(Task details): The listing below should be printed exactly, every line of it. Skip the pictures.

(Collected material):
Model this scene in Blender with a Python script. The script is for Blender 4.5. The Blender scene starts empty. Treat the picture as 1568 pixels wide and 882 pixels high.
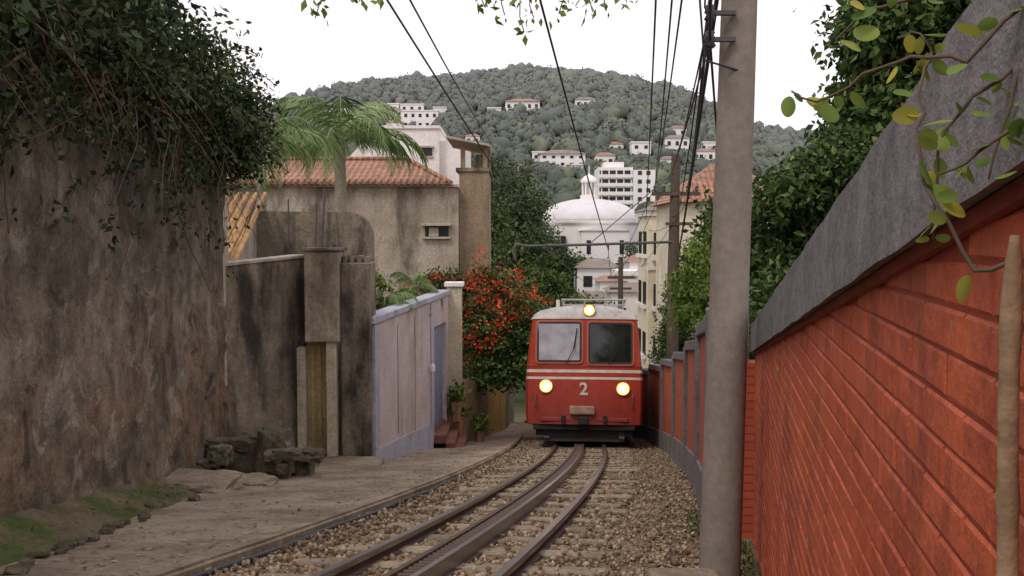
import bpy, math, random
import numpy as np
from mathutils import Vector, Matrix, noise as mn
random.seed(7)
S=bpy.context.scene
col=S.collection
# ------------------------------------------------------------ terrain / track maths
def cx(Y): return -.54+.168*(Y-5.5)-.00407*(Y-5.5)*(Y-11.5)
def gz(Y): return -1.12-.167*Y
RX=[-235,-124,-94,-67,-43,-28,-10,26,53,77,95,116,143,185,260]
RZ=[48,50,56,62,63,65,68.5,68.5,66.5,61,53,44,41,40,38]
def tz(x,y):
    b=np.interp(y,[-30,45,60,90,120,180,3500],[gz(-30),gz(45),-10.3,-9.5,-6.5,0,0])
    t=min(max((y-180)/270,0),1); s=t*t*(3-2*t)
    u=min(max((y-450)/400,0),1); s*=1-.55*u*u*(3-2*u)
    z=b+np.interp(x*450/max(y,200) if y<450 else x,RX,RZ)*s
    if y>150: z+=(2.2*mn.noise(Vector((x*.03,y*.03,0)))+3.5*mn.noise(Vector((x*.012,y*.012,5))))*min(1,(y-150)/80)
    return float(z)
# ------------------------------------------------------------ helpers
def link(o,parent=None,inv=True):
    col.objects.link(o)
    if parent is not None:
        o.parent=parent
        if inv: o.matrix_parent_inverse=Matrix.Translation(-Vector(parent.location))
    return o
def group(name,loc=(0,0,0)):
    e=bpy.data.objects.new(name,None); e.location=loc; e.empty_display_size=.3; col.objects.link(e); return e
def mesh(name,V,F,mat,parent=None,shade=None,smooth=False,inv=True):
    V=np.asarray(V,dtype=np.float32); me=bpy.data.meshes.new(name)
    if isinstance(F,np.ndarray):
        k=F.shape[1]; m=F.shape[0]
        me.vertices.add(len(V)); me.vertices.foreach_set('co',V.ravel())
        me.loops.add(m*k); me.loops.foreach_set('vertex_index',F.astype(np.int32).ravel())
        me.polygons.add(m); me.polygons.foreach_set('loop_start',np.arange(0,m*k,k,dtype=np.int32))
        me.update(calc_edges=True)
    else:
        me.from_pydata([tuple(map(float,v)) for v in V],[],F); me.update()
    if shade is not None:
        a=me.attributes.new('shade','FLOAT','POINT'); a.data.foreach_set('value',np.asarray(shade,dtype=np.float32))
    if smooth: me.polygons.foreach_set('use_smooth',[True]*len(me.polygons))
    mats=mat if isinstance(mat,(list,tuple)) else [mat]
    for mm in mats: me.materials.append(mm)
    o=bpy.data.objects.new(name,me); link(o,parent,inv); return o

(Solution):
Model this scene in Blender with a Python script. The script is for Blender 4.5. The Blender scene starts empty. Treat the picture as 1568 pixels wide and 882 pixels high.
import bpy, math, random
import numpy as np
from mathutils import Vector, Matrix, noise as mn
random.seed(7)
S=bpy.context.scene
col=S.collection
# ------------------------------------------------------------ terrain / track maths
def cx(Y): return -.54+.168*(Y-5.5)-.00407*(Y-5.5)*(Y-11.5)
def gz(Y): return -1.12-.167*Y
RX=[-235,-124,-94,-67,-43,-28,-10,26,53,77,95,116,143,185,260]
RZ=[48,50,56,62,63,65,68.5,68.5,66.5,61,53,44,41,40,38]
def tz(x,y):
    b=np.interp(y,[-30,45,60,90,120,180,3500],[gz(-30),gz(45),-10.3,-9.5,-6.5,0,0])
    t=min(max((y-180)/270,0),1); s=t*t*(3-2*t)
    u=min(max((y-450)/400,0),1); s*=1-.55*u*u*(3-2*u)
    z=b+np.interp(x*450/max(y,200) if y<450 else x,RX,RZ)*s
    if y>150: z+=(2.2*mn.noise(Vector((x*.03,y*.03,0)))+3.5*mn.noise(Vector((x*.012,y*.012,5))))*min(1,(y-150)/80)
    return float(z)
# ------------------------------------------------------------ helpers
def link(o,parent=None,inv=True):
    col.objects.link(o)
    if parent is not None:
        o.parent=parent
        if inv: o.matrix_parent_inverse=Matrix.Translation(-Vector(parent.location))
    return o
def group(name,loc=(0,0,0)):
    e=bpy.data.objects.new(name,None); e.location=loc; e.empty_display_size=.3; col.objects.link(e); return e
def mesh(name,V,F,mat,parent=None,shade=None,smooth=False,inv=True):
    V=np.asarray(V,dtype=np.float32); me=bpy.data.meshes.new(name)
    if isinstance(F,np.ndarray):
        k=F.shape[1]; m=F.shape[0]
        me.vertices.add(len(V)); me.vertices.foreach_set('co',V.ravel())
        me.loops.add(m*k); me.loops.foreach_set('vertex_index',F.astype(np.int32).ravel())
        me.polygons.add(m); me.polygons.foreach_set('loop_start',np.arange(0,m*k,k,dtype=np.int32))
        me.update(calc_edges=True)
    else:
        me.from_pydata([tuple(map(float,v)) for v in V],[],F); me.update()
    if shade is not None:
        a=me.attributes.new('shade','FLOAT','POINT'); a.data.foreach_set('value',np.asarray(shade,dtype=np.float32))
    if smooth: me.polygons.foreach_set('use_smooth',[True]*len(me.polygons))
    mats=mat if isinstance(mat,(list,tuple)) else [mat]
    for mm in mats: me.materials.append(mm)
    o=bpy.data.objects.new(name,me); link(o,parent,inv); return o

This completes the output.